豪雨
駅舎の外はすさまじい雨だった。
大半の降客は傘を持っていたが、それを開いて出ていくことも躊躇われて、屋根の下に留まり、どこか呆然といった面持ちで豪雨を眺めていた。
私の傘は折りたたみの脆弱なものだが、軽い決心をしてそのまま出た。
矢のごとき勢いの雨粒に、傘が撓む。
かまわず、歩く。
何より、風がない。
風さえなければ、傘をとられることもない。
小さな弱いナイロン?が私と雨とを隔てていた。
むろん、服も足元も水をかぶったようになったが、頭さえ濡れなければいい、というような気持ちで歩いた。
なんのことはない、たとえ頭が濡れようとも、いずれ乾くのだ。
服や靴が乾くのと同じ。
たくさんの雨が、私を通り抜けて行く。
止まない雨はない、という慰めだか励ましだかの言い草は嫌いだけれど、私は雨の中を歩いても、自分の体温で濡れた身体を乾かすことができる。
できる、と思う。
家に近づくにつれて、雨は小止みになり、前まで到着したときには、嘘のように上がってしまった。
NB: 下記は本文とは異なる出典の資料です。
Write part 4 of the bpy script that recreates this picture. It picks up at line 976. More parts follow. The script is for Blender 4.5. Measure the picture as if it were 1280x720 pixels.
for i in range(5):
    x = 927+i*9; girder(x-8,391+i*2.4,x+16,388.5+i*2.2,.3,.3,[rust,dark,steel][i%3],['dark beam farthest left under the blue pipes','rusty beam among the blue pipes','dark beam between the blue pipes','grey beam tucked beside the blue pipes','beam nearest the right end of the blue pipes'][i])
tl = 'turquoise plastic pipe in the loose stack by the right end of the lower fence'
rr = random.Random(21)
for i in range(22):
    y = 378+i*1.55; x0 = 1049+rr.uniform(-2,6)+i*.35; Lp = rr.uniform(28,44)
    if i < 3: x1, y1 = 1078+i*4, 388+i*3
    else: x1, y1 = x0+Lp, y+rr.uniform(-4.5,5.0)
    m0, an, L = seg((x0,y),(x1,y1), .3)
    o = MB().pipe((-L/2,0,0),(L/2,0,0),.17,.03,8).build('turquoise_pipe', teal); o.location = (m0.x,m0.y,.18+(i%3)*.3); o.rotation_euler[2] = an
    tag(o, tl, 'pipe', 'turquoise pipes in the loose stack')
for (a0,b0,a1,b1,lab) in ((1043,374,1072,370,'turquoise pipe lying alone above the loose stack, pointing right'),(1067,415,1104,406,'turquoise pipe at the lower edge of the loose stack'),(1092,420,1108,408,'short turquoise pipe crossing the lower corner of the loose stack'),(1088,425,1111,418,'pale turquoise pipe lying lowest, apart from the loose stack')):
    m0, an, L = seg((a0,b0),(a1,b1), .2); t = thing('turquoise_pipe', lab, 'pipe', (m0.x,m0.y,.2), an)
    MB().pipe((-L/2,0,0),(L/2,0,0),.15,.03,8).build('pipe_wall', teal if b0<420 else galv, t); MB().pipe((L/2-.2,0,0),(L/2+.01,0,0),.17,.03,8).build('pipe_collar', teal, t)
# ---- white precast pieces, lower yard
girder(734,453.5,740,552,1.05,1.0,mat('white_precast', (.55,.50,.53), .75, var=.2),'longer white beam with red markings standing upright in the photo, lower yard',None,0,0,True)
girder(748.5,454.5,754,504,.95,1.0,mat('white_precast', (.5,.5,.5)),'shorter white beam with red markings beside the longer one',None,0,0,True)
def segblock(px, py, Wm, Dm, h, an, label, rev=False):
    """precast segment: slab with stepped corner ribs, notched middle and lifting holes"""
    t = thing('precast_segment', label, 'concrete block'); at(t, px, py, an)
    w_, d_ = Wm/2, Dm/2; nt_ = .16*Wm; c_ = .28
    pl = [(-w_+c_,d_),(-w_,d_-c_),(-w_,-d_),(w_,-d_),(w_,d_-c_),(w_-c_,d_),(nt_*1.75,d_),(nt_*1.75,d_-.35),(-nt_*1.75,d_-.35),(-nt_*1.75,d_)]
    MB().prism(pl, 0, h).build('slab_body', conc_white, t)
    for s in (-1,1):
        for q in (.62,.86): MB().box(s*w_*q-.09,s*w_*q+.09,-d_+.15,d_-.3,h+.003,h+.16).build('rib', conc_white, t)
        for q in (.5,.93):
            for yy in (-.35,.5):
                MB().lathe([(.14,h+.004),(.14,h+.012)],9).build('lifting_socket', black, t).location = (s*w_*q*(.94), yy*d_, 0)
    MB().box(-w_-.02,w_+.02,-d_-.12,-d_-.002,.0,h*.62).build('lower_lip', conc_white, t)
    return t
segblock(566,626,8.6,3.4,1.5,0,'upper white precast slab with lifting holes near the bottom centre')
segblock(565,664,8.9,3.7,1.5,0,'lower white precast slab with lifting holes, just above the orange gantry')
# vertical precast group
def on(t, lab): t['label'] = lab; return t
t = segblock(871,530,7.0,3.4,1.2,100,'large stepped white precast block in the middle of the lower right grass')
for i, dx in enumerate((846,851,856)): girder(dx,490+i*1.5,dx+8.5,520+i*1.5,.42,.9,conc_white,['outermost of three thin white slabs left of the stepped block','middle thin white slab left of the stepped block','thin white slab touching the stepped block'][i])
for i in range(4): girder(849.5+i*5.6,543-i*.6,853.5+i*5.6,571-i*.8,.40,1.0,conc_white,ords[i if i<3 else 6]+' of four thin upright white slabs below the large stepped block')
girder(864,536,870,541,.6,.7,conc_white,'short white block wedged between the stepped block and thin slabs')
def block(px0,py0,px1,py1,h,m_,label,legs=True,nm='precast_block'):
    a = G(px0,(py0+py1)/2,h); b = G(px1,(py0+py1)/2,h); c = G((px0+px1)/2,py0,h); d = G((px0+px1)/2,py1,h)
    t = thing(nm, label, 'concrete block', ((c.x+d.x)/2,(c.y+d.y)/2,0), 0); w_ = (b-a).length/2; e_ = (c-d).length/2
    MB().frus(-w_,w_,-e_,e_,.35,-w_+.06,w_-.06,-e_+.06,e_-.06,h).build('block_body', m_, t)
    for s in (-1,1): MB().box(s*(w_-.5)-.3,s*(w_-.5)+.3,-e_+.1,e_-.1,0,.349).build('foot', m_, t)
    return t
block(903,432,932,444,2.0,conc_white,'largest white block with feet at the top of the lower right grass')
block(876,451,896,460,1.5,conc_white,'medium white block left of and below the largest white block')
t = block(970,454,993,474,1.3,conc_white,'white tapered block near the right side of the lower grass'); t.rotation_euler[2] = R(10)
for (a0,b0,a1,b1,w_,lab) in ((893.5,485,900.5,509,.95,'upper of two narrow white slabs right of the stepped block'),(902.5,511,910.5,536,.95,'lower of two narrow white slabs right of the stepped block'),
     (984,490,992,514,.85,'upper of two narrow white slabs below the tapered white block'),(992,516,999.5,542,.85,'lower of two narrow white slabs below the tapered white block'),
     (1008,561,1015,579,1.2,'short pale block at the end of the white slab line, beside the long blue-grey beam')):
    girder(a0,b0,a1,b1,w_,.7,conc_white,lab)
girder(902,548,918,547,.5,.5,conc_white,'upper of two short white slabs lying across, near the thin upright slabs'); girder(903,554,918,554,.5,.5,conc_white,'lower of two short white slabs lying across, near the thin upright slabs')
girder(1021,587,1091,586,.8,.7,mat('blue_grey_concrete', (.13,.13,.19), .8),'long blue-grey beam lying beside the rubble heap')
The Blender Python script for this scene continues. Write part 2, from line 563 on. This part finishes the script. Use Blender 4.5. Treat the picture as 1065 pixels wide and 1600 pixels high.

駅舎の屋根の下で様子を見ていた人たちは、もう歩き出しているだろう。
あの人ももう少し待っていれば良かったのにね、などと、同情と嘲笑の半分ずつをいただいているかもしれない。
けれど。
これが私なのだ。
濡れることがわかっていても、歩き出したいときがある。
冷たくなった服を脱ぎながら、負け惜しみではなく、ひとり笑った。
そして、水をいただいた眼下の街を、いつになく美しいと思った。